Reviews
There’s a temptation to talk about Pacific Drive with reference to genres: survival, extraction, roguelite, action, adventure, driving… But it’s doing something really cool with it’s tone and atmosphere, making it something altogether unique. Clever progression, tactile UI, great music, terrifying SFX, and a world worth exploring. Cool game.
Balatro absolutely rules. And this is coming from someone with abject disdain of poker… Traditional poker hands are your basic tools, but that’s about as far as the connection goes. The rest of Balatro is a wickedly clever, psychedelic, insta-classic roguelike through which you’ll devise cunning ways to break the game. Cards and modifiers are tightly designed, crisply defined and delightfully synergistic. Again, Balatro just rules. Play it.
I really want to like this game. It has a really well defined and executed identity and the overarching gameplay loop is super fun at a high level. What stopped me from having a great time won’t stop everyone: the gunplay and movement is chunky and cumbersome by design - and indeed fits the tone well - but it’s a bit too heavy and laborious for me. Still think it’s a super cool game, but it’s not my preferred feel.
[Early Access] Without taking anything away from Pocketpair, it’s kind of wild that it took this long for someone to pull this off. For everything Palworld may lack in (narrow) originality, it makes up for in execution. It throws down the gauntlet for what a creature collector could be, and somehow blends it with modern genres and sensibilities in a way that, surprisingly… just works? Time will tell if they truly stick the landing over the course of EA, but there’s already enough here for an outrageously fun time.
A space-themed Suika-like, with satisfying, bouncy physics, and a novel way to ease congestion.
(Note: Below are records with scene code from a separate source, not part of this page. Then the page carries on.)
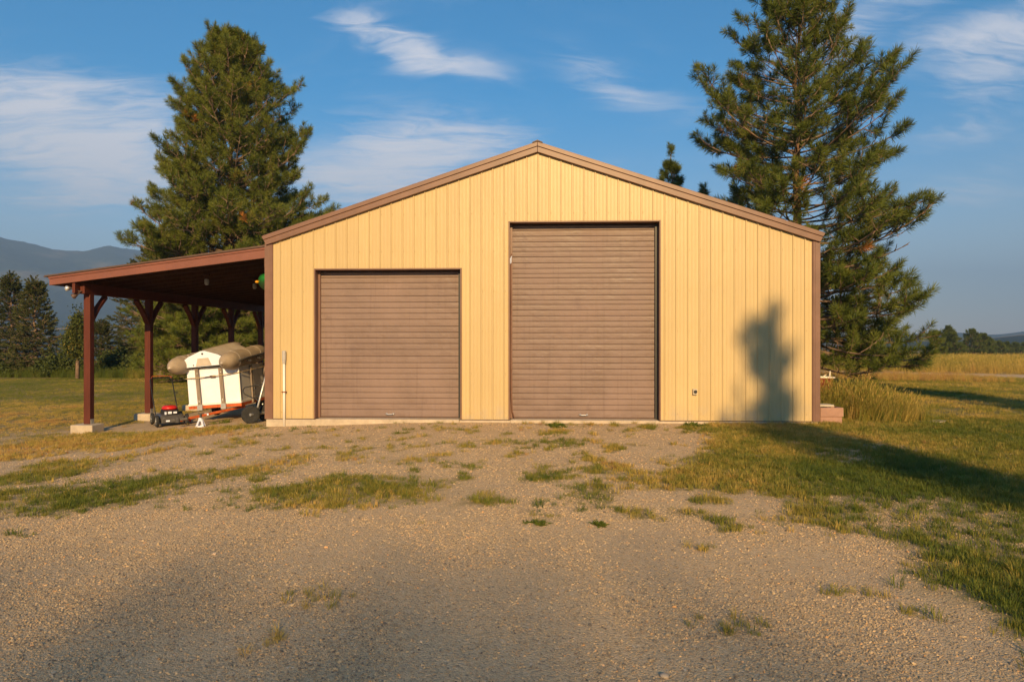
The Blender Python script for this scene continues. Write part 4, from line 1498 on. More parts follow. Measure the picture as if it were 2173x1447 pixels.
# ------------------------------------------------------------------ beside the shed
z0 = float(ground_z(6.0, 0.2))
for nm, a, lab in (('concrete_block', (5.80, 6.25, 0.02, 0.42, z0 - 0.04, z0 + 0.15), 'lower pinkish concrete block half hidden by grass at the shed corner'), ('concrete_block', (5.795, 6.27, 0.0, 0.40, z0 + 0.152, z0 + 0.34), 'upper pinkish hollow concrete block stacked at the shed corner')):
    bl = thing(nm, lab, 'block', ((a[0] + a[1]) / 2, a[2], a[4]), 'concrete blocks at the shed corner')
    mb = MB()
    x0, x1, y0, y1, zb, zt = a
    w = 0.045
    xm = (x0 + x1) / 2
    mb.box(x0, x1, y0, y0 + w, zb, zt)
    mb.box(x0, x1, y1 - w, y1, zb, zt)
    mb.box(x0, x0 + w, y0 + w, y1 - w, zb, zt)
    mb.box(x1 - w, x1, y0 + w, y1 - w, zb, zt)
    mb.box(xm - w / 2, xm + w / 2, y0 + w, y1 - w, zb, zt)
    mb.build('shell', M['pink_block'], bl, bevel=0.012)
mb = MB()
mb.box(5.79, 6.16, 0.20, 0.52, z0 + 0.342, z0 + 0.382)
tag(mb.build('paving_slab', M['pale_slab'], None, bevel=0.006, origin=(5.97, 0.36, z0 + 0.34)), 'thin pale slab lying on the stacked pinkish blocks', 'slab')
gz = float(ground_z(7.2, 3.5))
rb = thing('rusty_bin', 'rusty square steel bin in tall grass beside the shed', 'bin', (7.10, 3.5, gz))
for a in ((6.80, 7.38, 3.20, 3.22), (6.80, 7.38, 3.76, 3.78), (6.80, 6.82, 3.22, 3.76), (7.36, 7.38, 3.22, 3.76)):
    mb = MB()
    mb.box(*a, gz - 0.05, 0.735)
    mb.build('side', M['rust'], rb)
mb = MB()
for a in ((6.785, 7.395, 3.185, 3.199), (6.785, 7.395, 3.781, 3.795), (6.785, 6.799, 3.199, 3.781), (7.381, 7.395, 3.199, 3.781)):
    mb.box(*a, 0.70, 0.742)
mb.build('rim', M['rust'], rb)
mb = MB()
mb.box(6.82, 7.36, 3.22, 3.76, 0.66, 0.68)
mb.build('lid', M['rust'], rb)
ant = MB()
ant.tube([(7.46, 3.26, 0.755), (7.30, 3.24, 0.760), (7.15, 3.22, 0.765), (7.02, 3.22, 0.772), (6.99, 3.2, 0.79), (6.99, 3.2, 0.86), (7.01, 3.2, 0.93), (7.06, 3.2, 0.99)], [0.018, 0.028, 0.03, 0.028, 0.026, 0.023, 0.018, 0.008], 8)
ant.tube([(7.13, 3.22, 0.768), (7.17, 3.2, 0.80), (7.22, 3.19, 0.84)], [0.024, 0.018, 0.008], 7)
ant.tube([(7.31, 3.24, 0.758), (7.315, 3.22, 0.84), (7.32, 3.21, 0.93)], [0.027, 0.021, 0.008], 7)
ant.tube([(7.21, 3.23, 0.762), (7.23, 3.2, 0.79)], [0.012, 0.005], 6)
tag(ant.build('antler', M['bone'], None, smooth=True, origin=(7.2, 3.22, 0.75)), 'bleached white antler lying on top of the rusty bin', 'antler')
mb = MB()
gz = float(ground_z(8.3, 0.5))
pts = [(8.3 + (0.40 + 0.10 * math.sin(a * 3.1)) * math.cos(a), 0.55 + (0.2 + 0.05 * math.cos(a * 2.3)) * math.sin(a)) for a in [2 * math.pi * k / 14 for k in range(14)]]
mb.prism(pts, lambda a, b_: (a, b_, gz - 0.05), lambda a, b_: (a, b_, gz + 0.03))
tag(mb.build('flat_stone', M['concrete'], None, bevel=0.015, origin=(8.3, 0.55, gz)), 'flat pale stone slab lying in the lawn beside the tall grass', 'stone')


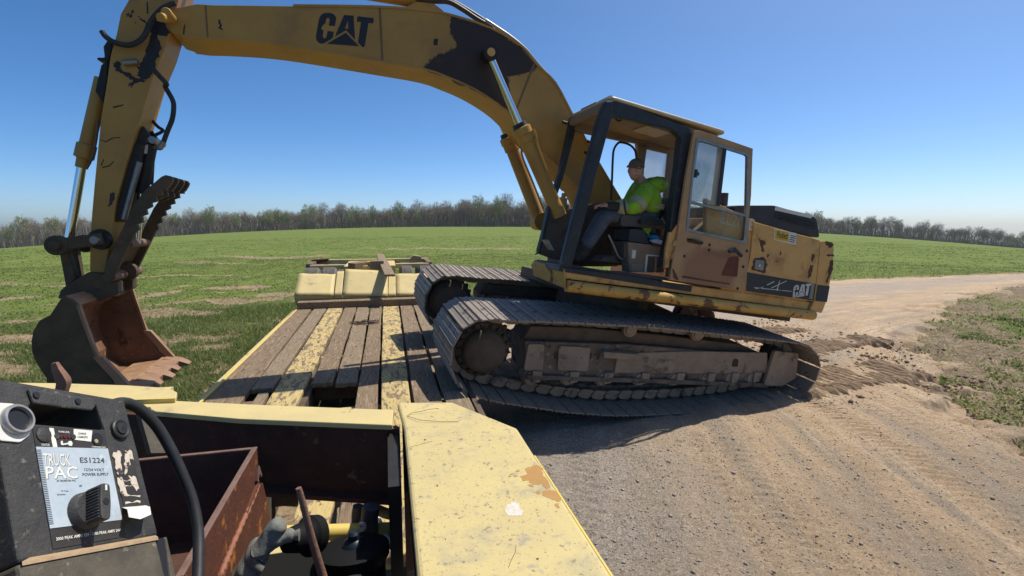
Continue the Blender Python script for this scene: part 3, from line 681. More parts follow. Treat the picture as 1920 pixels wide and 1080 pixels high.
def make_tree(seed, H, spread, leafy):
    """bare broadleaf tree: a trunk that forks into steep limbs, and a rounded crown of fine twigs"""
    q_ = random.Random(seed); TV_, TF, CV, CF = [], [], [], []
    def limb(p, q, r0, r1, sg=4):
        d = (q-p).normalized(); u = d.orthogonal().normalized(); w = d.cross(u); n0 = len(TV_)
        for (c, rr) in ((p, r0), (q, r1)):
            for k in range(sg): a = 2*pi*k/sg; TV_.append(tuple(c+(u*cos(a)+w*sin(a))*rr))
        for k in range(sg): TF.append((n0+k, n0+(k+1) % sg, n0+sg+(k+1) % sg, n0+sg+k))
    def twig(p, q, w):
        d = (q-p).normalized(); s = d.orthogonal().normalized(); s.rotate(Matrix.Rotation(q_.random()*6.28, 3, d)); n0 = len(CV)
        CV.extend([tuple(p-s*w/2), tuple(p+s*w/2), tuple(q)]); CF.append((n0, n0+1, n0+2))
    cx, cy = q_.gauss(0, 0.2), q_.gauss(0, 0.2); zc = H*q_.uniform(0.60, 0.68); rx = H*0.30*spread; rz = H-zc
    fork = Vector((cx*0.4, cy*0.4, H*q_.uniform(0.26, 0.42))); r = 0.012*H+0.05
    limb(Vector((0,0,-0.6)), fork, r*1.15, r*0.8, 6)
    limbs = []
    for k in range(q_.randint(5, 7)):
        a = 2*pi*(k+q_.random()*0.7)/6; e = Vector((cx+cos(a)*rx*q_.uniform(0.25, 0.7), cy+sin(a)*rx*q_.uniform(0.25, 0.7), zc+rz*q_.uniform(0.1, 0.75)))
        m = fork.lerp(e, 0.5)+Vector((q_.gauss(0,0.25), q_.gauss(0,0.25), 0)); limb(fork, m, r*0.55, r*0.34); limb(m, e, r*0.34, 0.03); limbs += [(fork, m), (m, e), (m, e)]
    for k in range(210):
        while True:
            v = Vector((q_.uniform(-1,1), q_.uniform(-1,1), q_.uniform(-1,1)))
            if 0.25 < v.length < 1: break
        v = v.normalized()*(v.length**0.6)
        lump = 1+0.22*sin(v.x*5+seed)*cos(v.y*4.5+seed*2)
        p = Vector((cx+v.x*rx*lump, cy+v.y*rx*lump, zc+v.z*rz*lump*(1.0 if v.z > 0 else 0.85)))
        A, B = q_.choice(limbs); s = A.lerp(B, q_.random()); s = s.lerp(p, 0.25)
        twig(s, p, 0.07)
        for j in range(10):
            d = Vector((v.x*0.6+q_.gauss(0,0.55), v.y*0.6+q_.gauss(0,0.55), 0.35+q_.gauss(0,0.5))).normalized(); L = H*q_.uniform(0.035, 0.085)
            b0 = p.lerp(s, q_.random()*0.45); twig(b0, b0+d*L, q_.uniform(0.04, 0.07) if not leafy else q_.uniform(0.07, 0.16))
    def mk(nm, V, F, mat):
        me = bpy.data.meshes.new(nm); me.from_pydata(V, [], F); me.materials.append(mat); return me
    return mk('trunk', TV_, TF, M['bark']), mk('crown', CV, CF, M['bud'] if leafy else M['twig'])
KINDS = [make_tree(100+i, 11+0.9*(i % 4), 0.85+0.14*(i % 3), i in (2, 6, 9)) for i in range(10)]
GROUPT = 'trees of the bare wood beyond the field'
def tree_at(x, y, s, k, rz):
    leafy = k in (2, 6, 9)
    t = bpy.data.objects.new('tree', None); COL.objects.link(t); t.location = (x, y, float(height(x, y))-0.1); t.scale = (s, s, s*random.uniform(0.9, 1.1)); t.rotation_euler = (0, 0, rz)
    az = math.degrees(math.atan2(x, y)); where = 'left of the bucket arm' if az < -38 else 'between bucket arm and cab' if az < 10 else 'right of the cab'
    t['label'] = ('pale green budding tree' if leafy else 'bare grey-brown tree') + ' in the far wood edge ' + where
    t['category'] = 'tree'; t['group'] = ('budding ' if leafy else 'bare ') + 'trees of the far wood edge ' + where
    for nm, me in (('trunk', KINDS[k][0]), ('crown', KINDS[k][1])):
        o = bpy.data.objects.new(nm, me); COL.objects.link(o); o.parent = t
def wood_dist(az):          # the wood edge is nearer on the left, farther on the right
    return float(np.interp(az, [-50,-38,-25,-10,5,20,32,50], [200,205,225,232,222,262,292,300]))
def wood_scale(az):
    return float(np.interp(az, [-50,-42,-36,-25,-14,-8,3,8,25,32,38,50], [1.0,0.95,0.82,0.84,0.84,1.02,1.08,0.98,0.98,0.98,0.92,0.80]))
for row, (n, dd) in enumerate(((125, 0), (110, 12), (60, 24))):
    for i in range(n):
        az = -49 + 98*(i + random.random()*0.9)/n; d = wood_dist(az) + dd + random.uniform(-4, 5)
        x = d*sin(radians(az))/cos(radians(az)) ; y = d
        tree_at(x, y, wood_scale(az)*random.choice((random.uniform(0.62, 0.85), random.uniform(0.85, 1.02), random.uniform(0.9, 1.14))), random.choice((0,1,3,4,5,7,8,0,3,5,2,6,9)), random.random()*6.28)
# the depth of the wood: trunks and brush that nobody could count
rng = np.random.default_rng(3); n = 60000
az = rng.uniform(-50, 50, n); dist = np.array([wood_dist(a) for a in az]) + rng.uniform(-3, 45, n); sc = np.array([wood_scale(a) for a in az])
x = dist*np.tan(np.radians(az)); y = dist; z = height(x, y)-0.2
hgt = np.where(rng.random(n) < 0.30, rng.uniform(6.5, 11.0, n), rng.uniform(0.8, 3.6, n))*sc; wdt = np.where(hgt > 4.2, rng.uniform(0.12, 0.26, n), rng.uniform(0.10, 0.35, n))
base = np.where(hgt > 4.2, 0, rng.uniform(0, 7.5, n)*sc*(rng.random(n) < 0.75))
a = rng.random(n)*2*pi; lx, ly = rng.normal(0, 0.16, n)*hgt, rng.normal(0, 0.16, n)*hgt
V = np.zeros((n,3,3)); V[:,0] = np.stack([x-np.cos(a)*wdt/2, y-np.sin(a)*wdt/2, z+base], -1); V[:,1] = np.stack([x+np.cos(a)*wdt/2, y+np.sin(a)*wdt/2, z+base], -1); V[:,2] = np.stack([x+lx, y+ly, z+base+hgt], -1)
me = bpy.data.meshes.new('wood'); me.vertices.add(3*n); me.vertices.foreach_set('co', V.ravel()); me.loops.add(3*n); me.loops.foreach_set('vertex_index', np.arange(3*n))
me.polygons.add(n); me.polygons.foreach_set('loop_start', np.arange(0,3*n,3)); me.polygons.foreach_set('loop_total', np.full(n,3)); me.update(); me.validate(); me.materials.append(M['woodmass'])
wood = bpy.data.objects.new('wood', me); COL.objects.link(wood); wood['kind'] = 'stuff'

# thin spring haze over the fields: one even box of air
hz = bpy.data.meshes.new('haze'); v_, f_ = box(-560, 560, -60, 640, -43.0, 34.0); hz.from_pydata(v_, [], f_)
hm = bpy.data.materials.new('haze_air'); hm.use_nodes = True; hn = hm.node_tree.nodes; hn.clear()
ho = hn.new('ShaderNodeOutputMaterial'); hv = hn.new('ShaderNodeVolumePrincipled'); hv.inputs['Color'].default_value = (0.80, 0.88, 1.0, 1); hv.inputs['Density'].default_value = 0.0002
hm.node_tree.links.new(hv.outputs[0], ho.inputs['Volume']); hz.materials.append(hm)
haze = bpy.data.objects.new('haze', hz); COL.objects.link(haze); haze['kind'] = 'stuff'

# ------------------------------------------------------------------ the excavator
EX = thing('excavator', 'large worn yellow tracked excavator climbing over the edge of the low trailer', 'excavator', M_EX)
X_ = Vector((1,0,0)); 
def P3(p2, y): return (p2[0], y, p2[1])

# --- tracks: a closed run of steel shoes, a chain inside it, a frame with rollers
TRK = [(1.66,0.6409),(1.2403,0.6588),(0.6851,0.6678),(0.1407,0.674),(-0.5183,0.6541),(-1.1444,0.6402),(-1.6489,0.6225),(-2.0231,0.602),(-2.247,0.5302),(-2.4103,0.3823),(-2.4435,0.1831),(-2.3543,-0.0429),(-2.1332,-0.2051),(-1.8599,-0.1649),(-1.3194,-0.2748),(-0.7492,-0.3384),(-0.0919,-0.3785),(0.4562,-0.3909),(1.0227,-0.3539),(1.5012,-0.2903),(1.8362,-0.241),(2.1102,-0.1713),(2.25,-0.0858),(2.358,0.0946),(2.3855,0.3366),(2.2473,0.564),(2.0213,0.637)]
def closed_run(P, n, inset):
    P = [Vector((a, b)) for a, b in P]; m = len(P); Q = []
    for i in range(m):
        t = (P[(i+1) % m]-P[i-1]).normalized(); nrm_ = Vector((-t.y, t.x))
        Q.append(P[i] + nrm_*inset)
    c = sum(P, Vector((0,0)))/m
    if sum(((q-c).length for q in Q)) > sum(((p-c).length for p in P)) and inset > 0:
        Q = [P[i]*2-Q[i] for i in range(m)]
    d = [0]
    for i in range(m): d.append(d[-1] + (Q[(i+1) % m]-Q[i]).length)
    out = []
    for k in range(n):
        s = d[-1]*k/n; i = max(j for j in range(m) if d[j] <= s+1e-9)
        f = (s-d[i])/(d[i+1]-d[i]); out.append(Q[i].lerp(Q[(i+1) % m], f))
    return out, d[-1]
run, RL = closed_run(TRK, 400, 0.0)
NSH = int(round(RL/0.19)); PITCH = RL/NSH
cen = sum(run, Vector((0,0)))/len(run)
def shoe_geom(w):
    h = PITCH*0.5-0.008; g = [box(-h, h, -w/2, w/2, 0, 0.014)]
    for gx_ in (-h+0.006, -0.01, h-0.03):            # three grouser bars
        pts = [(gx_-0.008, 0.014), (gx_+0.014, 0.014), (gx_+0.008, 0.024), (gx_-0.001, 0.024)]
        g.append(prism(pts, 'y', -w/2, w/2))
    return g
SW = 0.95
shoe_src = None
def track_frames(n, inset):
    pts, L = closed_run(TRK, n, inset); out = []
    for i in range(n):
        t = (pts[(i+1) % n]-pts[i-1]).normalized(); nn = Vector((-t.y, t.x))
        if nn.dot(pts[i]-cen) < 0: nn = -nn
        out.append((pts[i], t, nn))
    return out
def shoe_matrix(p, t, nn, yc):
    ex = Vector((t.x, 0, t.y)); ez = Vector((nn.x, 0, nn.y)); ey = ez.cross(ex)
    R = Matrix((ex, ey, ez)).transposed().to_4x4(); return Matrix.Translation((p.x, yc, p.y)) @ R
LINKG = []; LINKH = []
for (p, t, nn) in track_frames(NSH, 0.10):
    for s in (-0.10, 0.06):
        m = shoe_matrix(p, t, nn, 0)
        prof = [(-0.086, -0.045), (-0.05, -0.055), (0.05, -0.055), (0.088, -0.04), (0.088, 0.03), (0.055, 0.052), (-0.03, 0.052), (-0.06, 0.03), (-0.086, 0.02)]
        LINKG.append(xf(prism(prof, 'y', s-0.022, s+0.022), m))
        LINKG.append(xf(cyl((0.085, s-0.045, 0), (0.085, s+0.045, 0), 0.033, seg=8), m))
        if s > 0: LINKH += [xf(cyl((hx, s+0.020, 0.0), (hx, s+0.0235, 0.0), 0.026, seg=8), m) for hx in (-0.045, 0.028)]
HUB = Vector([(1.9449,0.2035)][0]); IDL = Vector([(-2.3133,0.2783)][0])
REL = M_EX.inverted() @ M_TK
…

Simple but cosy, and it’s cool to see something like this made in PICO-8.
Buckshot Roulette is a stark and bite-sized horror-themed game that echos an essence of 2021’s Inscryption: a unique, gritty industrial vibe in an extremely tense, 15-20 minute package. It doesn’t outstay its welcome in exploring the concept, and is a refreshing little experience overall.
Shamelessly combining Hades, Vampire Survivors and Diablo, Death Must Die is a bullet-heaven wherein you pick perks from (even hornier) gods, collect items and survive increasing hordes of baddies as you attempt to break the game and become OP. The inspiration verges on derivative, but it’s a compelling combination with enough new ideas to make for fun results. Give it a go.
Really fresh and interesting take on incremental games with a delightful aesthetic and charm all the way down to the tooltips. Compelling upgrades, addictive progression, great art and music. If you’re at all into incremental stuff - just get it.
Epic continues to push the Fortnite-as-a-platform strat. Understandably not as deep as LEGO Fortnite, but a fun little racing game with a big emphasis on drifting and obstacles reminiscent of Mario Kart, and wild courses à la Trackmania. Be prepared to feel like Schumacher as you first place Bronze and Silver ranks only to be met with your first decent human opponents and summarily crushed. Fun though!
What I thought would be a quick, relatively low-effort brand collaboration turns out to be a remarkably fleshed out exploration/building/survival game with an incredible level of polish. A bit of Minecraft, a tiny bit of Animal Crossing, and even rolling in combat - sooo, we’re a soulslike now? Fun game, and the fact that Epic remade over 1,200 skins to suit the LEGO-verse is crazy in itself.